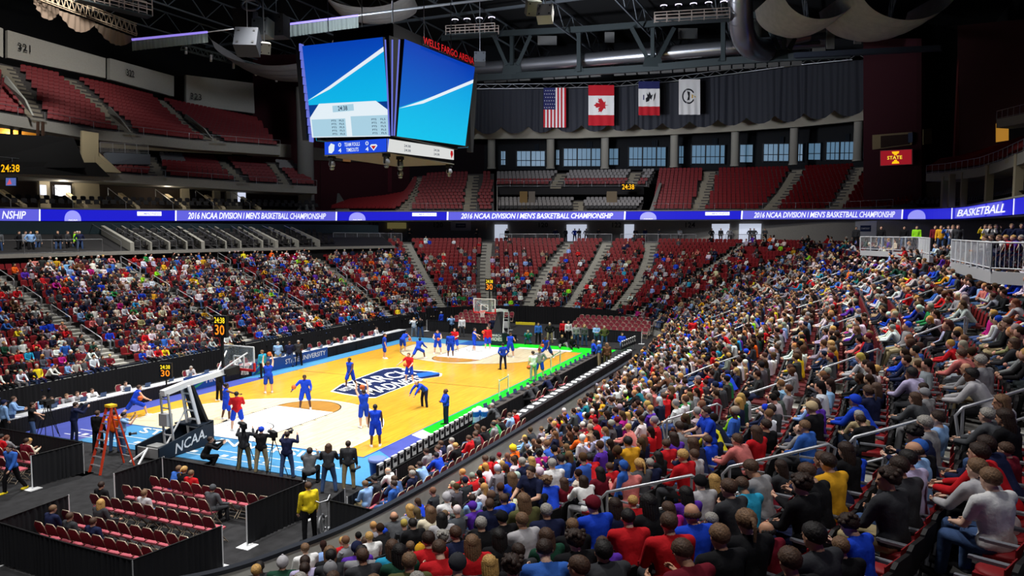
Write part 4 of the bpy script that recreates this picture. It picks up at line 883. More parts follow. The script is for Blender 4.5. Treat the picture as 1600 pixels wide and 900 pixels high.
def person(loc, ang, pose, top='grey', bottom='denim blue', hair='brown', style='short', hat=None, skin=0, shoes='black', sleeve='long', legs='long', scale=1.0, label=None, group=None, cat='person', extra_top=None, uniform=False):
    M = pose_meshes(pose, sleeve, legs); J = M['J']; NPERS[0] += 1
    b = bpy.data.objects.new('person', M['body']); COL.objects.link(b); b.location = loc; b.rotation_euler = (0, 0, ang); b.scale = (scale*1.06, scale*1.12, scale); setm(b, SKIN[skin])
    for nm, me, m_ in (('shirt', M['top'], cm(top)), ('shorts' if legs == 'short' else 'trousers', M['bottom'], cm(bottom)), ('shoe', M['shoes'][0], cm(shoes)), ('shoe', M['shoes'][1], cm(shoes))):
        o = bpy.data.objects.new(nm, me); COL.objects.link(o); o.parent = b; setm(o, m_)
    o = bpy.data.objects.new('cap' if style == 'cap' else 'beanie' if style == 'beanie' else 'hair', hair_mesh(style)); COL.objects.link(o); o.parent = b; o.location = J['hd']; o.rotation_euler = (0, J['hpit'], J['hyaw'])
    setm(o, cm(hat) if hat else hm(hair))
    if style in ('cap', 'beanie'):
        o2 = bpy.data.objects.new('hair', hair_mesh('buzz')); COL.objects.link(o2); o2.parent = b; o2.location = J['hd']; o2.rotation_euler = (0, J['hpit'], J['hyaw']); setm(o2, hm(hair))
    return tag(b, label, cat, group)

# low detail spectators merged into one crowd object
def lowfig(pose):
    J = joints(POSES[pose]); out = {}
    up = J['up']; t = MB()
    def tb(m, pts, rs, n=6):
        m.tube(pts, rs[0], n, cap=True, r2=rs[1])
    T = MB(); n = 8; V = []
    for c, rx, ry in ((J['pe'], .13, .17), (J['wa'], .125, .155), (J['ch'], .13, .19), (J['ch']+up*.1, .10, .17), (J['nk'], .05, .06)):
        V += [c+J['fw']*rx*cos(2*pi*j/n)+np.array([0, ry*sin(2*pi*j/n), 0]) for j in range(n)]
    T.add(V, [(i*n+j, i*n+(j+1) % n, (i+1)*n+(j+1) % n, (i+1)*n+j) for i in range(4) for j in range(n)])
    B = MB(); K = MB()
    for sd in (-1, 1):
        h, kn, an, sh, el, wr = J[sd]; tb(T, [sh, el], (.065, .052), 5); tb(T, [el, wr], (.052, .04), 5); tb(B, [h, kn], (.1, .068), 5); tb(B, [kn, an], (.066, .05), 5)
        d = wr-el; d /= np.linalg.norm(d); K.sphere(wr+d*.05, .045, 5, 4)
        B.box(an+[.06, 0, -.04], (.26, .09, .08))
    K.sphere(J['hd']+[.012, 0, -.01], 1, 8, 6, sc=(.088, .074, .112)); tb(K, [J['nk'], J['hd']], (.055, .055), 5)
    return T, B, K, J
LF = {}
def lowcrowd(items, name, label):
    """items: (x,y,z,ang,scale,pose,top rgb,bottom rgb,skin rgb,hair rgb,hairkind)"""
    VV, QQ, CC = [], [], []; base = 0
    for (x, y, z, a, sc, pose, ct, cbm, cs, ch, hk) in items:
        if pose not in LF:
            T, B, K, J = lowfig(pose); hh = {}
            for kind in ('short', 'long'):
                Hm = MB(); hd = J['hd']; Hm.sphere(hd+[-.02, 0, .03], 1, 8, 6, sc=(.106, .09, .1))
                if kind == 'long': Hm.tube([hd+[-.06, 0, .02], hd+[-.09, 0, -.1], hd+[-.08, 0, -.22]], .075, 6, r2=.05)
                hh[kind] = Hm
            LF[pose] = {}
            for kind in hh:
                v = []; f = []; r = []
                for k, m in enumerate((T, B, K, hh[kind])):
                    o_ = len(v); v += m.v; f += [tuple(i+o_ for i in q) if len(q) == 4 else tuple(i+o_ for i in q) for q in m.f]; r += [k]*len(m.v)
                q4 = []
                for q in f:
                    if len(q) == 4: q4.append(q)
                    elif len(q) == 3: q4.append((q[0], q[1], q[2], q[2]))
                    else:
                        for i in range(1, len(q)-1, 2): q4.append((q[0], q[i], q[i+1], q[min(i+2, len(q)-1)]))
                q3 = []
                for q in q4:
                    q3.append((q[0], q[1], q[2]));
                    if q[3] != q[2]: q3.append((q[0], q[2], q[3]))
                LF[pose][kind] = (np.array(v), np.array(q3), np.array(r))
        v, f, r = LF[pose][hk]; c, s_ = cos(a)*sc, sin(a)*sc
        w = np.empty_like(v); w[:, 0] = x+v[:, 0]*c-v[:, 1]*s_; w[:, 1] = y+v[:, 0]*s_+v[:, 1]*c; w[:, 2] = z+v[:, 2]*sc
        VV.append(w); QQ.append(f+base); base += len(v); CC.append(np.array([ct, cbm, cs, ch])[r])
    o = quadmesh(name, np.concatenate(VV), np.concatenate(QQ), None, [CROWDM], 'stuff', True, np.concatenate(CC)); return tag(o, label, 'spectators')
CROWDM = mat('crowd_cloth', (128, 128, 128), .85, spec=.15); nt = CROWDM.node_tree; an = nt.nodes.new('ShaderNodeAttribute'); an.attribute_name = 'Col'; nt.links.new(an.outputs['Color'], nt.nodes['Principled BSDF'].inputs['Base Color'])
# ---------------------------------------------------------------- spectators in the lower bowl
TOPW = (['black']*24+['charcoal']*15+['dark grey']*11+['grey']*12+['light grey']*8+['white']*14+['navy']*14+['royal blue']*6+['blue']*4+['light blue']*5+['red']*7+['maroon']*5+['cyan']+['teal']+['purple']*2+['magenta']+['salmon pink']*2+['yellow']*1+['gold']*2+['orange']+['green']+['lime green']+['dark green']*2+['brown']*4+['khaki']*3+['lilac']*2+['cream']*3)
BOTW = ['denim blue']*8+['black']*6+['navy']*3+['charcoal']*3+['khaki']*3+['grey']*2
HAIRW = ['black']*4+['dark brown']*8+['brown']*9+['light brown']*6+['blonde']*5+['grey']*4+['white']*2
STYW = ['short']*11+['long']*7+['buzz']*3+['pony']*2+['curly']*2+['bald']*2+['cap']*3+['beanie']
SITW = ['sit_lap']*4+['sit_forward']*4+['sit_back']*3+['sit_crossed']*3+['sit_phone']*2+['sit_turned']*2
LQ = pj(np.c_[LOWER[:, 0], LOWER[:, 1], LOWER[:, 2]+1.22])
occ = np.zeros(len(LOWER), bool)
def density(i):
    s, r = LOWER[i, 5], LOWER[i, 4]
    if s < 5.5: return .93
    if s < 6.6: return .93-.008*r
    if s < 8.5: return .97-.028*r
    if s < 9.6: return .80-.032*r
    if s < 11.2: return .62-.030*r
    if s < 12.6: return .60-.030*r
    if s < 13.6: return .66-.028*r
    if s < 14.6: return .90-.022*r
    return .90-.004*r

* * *

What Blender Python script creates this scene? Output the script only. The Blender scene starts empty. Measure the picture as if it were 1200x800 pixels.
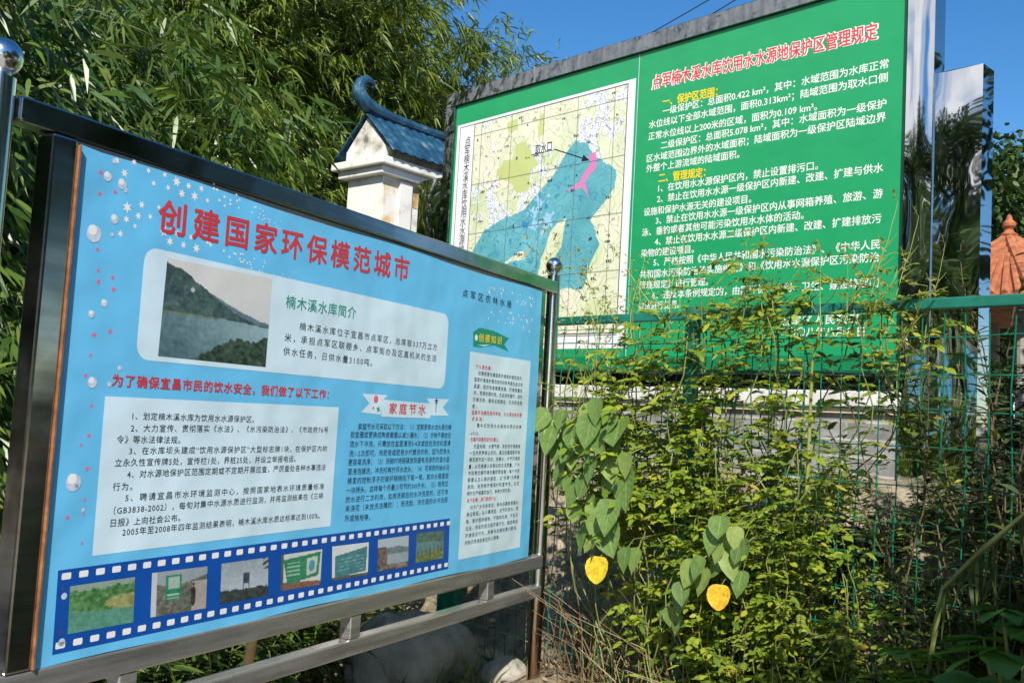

* * *

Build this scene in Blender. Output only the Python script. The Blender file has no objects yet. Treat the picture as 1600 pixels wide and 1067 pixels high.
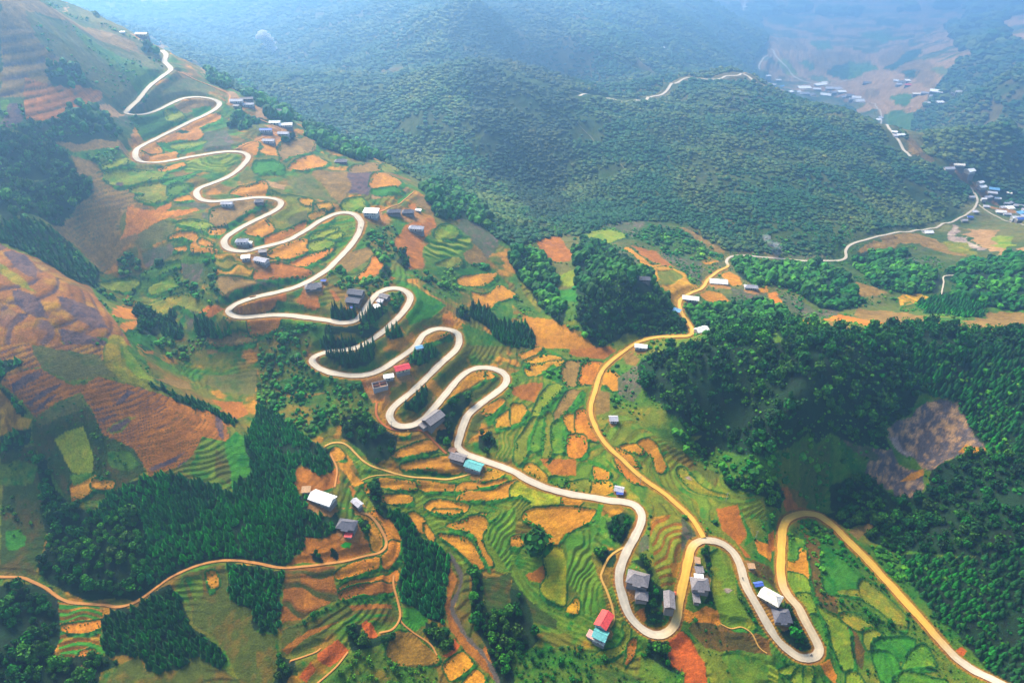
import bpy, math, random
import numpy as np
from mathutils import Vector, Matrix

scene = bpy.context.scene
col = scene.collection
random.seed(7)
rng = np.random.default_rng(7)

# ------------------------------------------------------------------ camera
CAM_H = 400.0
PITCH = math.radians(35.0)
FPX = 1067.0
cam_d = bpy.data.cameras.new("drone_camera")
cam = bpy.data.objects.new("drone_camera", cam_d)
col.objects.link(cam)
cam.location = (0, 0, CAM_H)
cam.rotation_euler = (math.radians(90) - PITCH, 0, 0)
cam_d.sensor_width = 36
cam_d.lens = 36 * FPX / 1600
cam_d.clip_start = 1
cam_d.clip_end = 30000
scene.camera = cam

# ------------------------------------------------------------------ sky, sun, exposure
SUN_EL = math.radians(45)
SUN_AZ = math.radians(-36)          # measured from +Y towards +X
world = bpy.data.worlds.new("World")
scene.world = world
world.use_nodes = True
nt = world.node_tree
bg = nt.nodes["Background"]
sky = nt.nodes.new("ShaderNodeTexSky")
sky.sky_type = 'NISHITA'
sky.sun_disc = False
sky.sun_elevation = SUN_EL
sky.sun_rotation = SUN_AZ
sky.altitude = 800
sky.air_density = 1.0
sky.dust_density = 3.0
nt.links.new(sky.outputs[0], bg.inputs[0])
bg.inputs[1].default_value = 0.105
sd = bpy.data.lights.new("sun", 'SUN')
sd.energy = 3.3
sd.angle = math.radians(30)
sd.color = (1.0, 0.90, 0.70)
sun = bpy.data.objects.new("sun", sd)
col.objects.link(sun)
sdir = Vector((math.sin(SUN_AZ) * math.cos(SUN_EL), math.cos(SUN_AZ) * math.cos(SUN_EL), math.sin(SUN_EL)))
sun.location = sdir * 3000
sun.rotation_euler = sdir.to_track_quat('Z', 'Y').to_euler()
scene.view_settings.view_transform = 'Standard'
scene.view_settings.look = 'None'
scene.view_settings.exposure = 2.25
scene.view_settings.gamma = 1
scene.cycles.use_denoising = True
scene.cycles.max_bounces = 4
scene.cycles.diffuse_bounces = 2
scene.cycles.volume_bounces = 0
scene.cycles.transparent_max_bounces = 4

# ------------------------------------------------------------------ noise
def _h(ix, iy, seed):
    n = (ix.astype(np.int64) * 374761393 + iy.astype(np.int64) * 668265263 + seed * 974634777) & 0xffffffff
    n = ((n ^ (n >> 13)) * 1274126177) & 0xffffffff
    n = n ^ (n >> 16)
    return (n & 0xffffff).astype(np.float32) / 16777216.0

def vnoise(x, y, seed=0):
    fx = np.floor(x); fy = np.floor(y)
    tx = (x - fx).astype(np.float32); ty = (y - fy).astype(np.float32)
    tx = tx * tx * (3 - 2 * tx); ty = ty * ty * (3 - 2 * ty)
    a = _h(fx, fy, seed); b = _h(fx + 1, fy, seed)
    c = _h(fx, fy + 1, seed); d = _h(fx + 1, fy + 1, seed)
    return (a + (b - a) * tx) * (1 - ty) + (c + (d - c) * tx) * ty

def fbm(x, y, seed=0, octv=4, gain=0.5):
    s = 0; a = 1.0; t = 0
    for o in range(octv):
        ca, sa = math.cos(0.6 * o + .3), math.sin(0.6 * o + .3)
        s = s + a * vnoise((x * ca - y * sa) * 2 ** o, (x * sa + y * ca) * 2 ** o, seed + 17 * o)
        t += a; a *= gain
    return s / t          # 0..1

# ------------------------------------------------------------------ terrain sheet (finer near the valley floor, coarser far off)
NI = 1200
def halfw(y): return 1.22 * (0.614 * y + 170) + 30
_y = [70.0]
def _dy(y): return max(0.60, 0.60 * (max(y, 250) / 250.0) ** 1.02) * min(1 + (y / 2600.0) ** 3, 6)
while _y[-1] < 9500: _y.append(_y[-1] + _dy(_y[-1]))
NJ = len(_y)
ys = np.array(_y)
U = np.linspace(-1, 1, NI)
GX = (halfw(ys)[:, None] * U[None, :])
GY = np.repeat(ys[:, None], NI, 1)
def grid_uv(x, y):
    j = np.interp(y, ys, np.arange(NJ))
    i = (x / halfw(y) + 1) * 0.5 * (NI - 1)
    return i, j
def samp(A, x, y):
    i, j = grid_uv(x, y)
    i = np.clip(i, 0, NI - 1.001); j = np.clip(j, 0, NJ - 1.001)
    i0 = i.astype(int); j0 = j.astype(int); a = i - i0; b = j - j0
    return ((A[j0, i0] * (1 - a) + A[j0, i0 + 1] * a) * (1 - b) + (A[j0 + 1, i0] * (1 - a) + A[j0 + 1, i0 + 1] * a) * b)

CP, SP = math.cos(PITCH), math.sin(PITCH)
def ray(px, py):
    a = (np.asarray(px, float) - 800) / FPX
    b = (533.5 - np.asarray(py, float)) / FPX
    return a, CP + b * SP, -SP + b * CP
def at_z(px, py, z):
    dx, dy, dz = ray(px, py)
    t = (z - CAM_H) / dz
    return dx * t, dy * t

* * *

**AIM:**
Write down exactly the span of lines above from the one containing "Write part 4" to the one containing "return tag(b, label, cat, group)", both ends included.

**SOLUTION FOR THIS PROBLEM:**
Write part 4 of the bpy script that recreates this picture. It picks up at line 883. More parts follow. The script is for Blender 4.5. Treat the picture as 1600 pixels wide and 900 pixels high.
def person(loc, ang, pose, top='grey', bottom='denim blue', hair='brown', style='short', hat=None, skin=0, shoes='black', sleeve='long', legs='long', scale=1.0, label=None, group=None, cat='person', extra_top=None, uniform=False):
    M = pose_meshes(pose, sleeve, legs); J = M['J']; NPERS[0] += 1
    b = bpy.data.objects.new('person', M['body']); COL.objects.link(b); b.location = loc; b.rotation_euler = (0, 0, ang); b.scale = (scale*1.06, scale*1.12, scale); setm(b, SKIN[skin])
    for nm, me, m_ in (('shirt', M['top'], cm(top)), ('shorts' if legs == 'short' else 'trousers', M['bottom'], cm(bottom)), ('shoe', M['shoes'][0], cm(shoes)), ('shoe', M['shoes'][1], cm(shoes))):
        o = bpy.data.objects.new(nm, me); COL.objects.link(o); o.parent = b; setm(o, m_)
    o = bpy.data.objects.new('cap' if style == 'cap' else 'beanie' if style == 'beanie' else 'hair', hair_mesh(style)); COL.objects.link(o); o.parent = b; o.location = J['hd']; o.rotation_euler = (0, J['hpit'], J['hyaw'])
    setm(o, cm(hat) if hat else hm(hair))
    if style in ('cap', 'beanie'):
        o2 = bpy.data.objects.new('hair', hair_mesh('buzz')); COL.objects.link(o2); o2.parent = b; o2.location = J['hd']; o2.rotation_euler = (0, J['hpit'], J['hyaw']); setm(o2, hm(hair))
    return tag(b, label, cat, group)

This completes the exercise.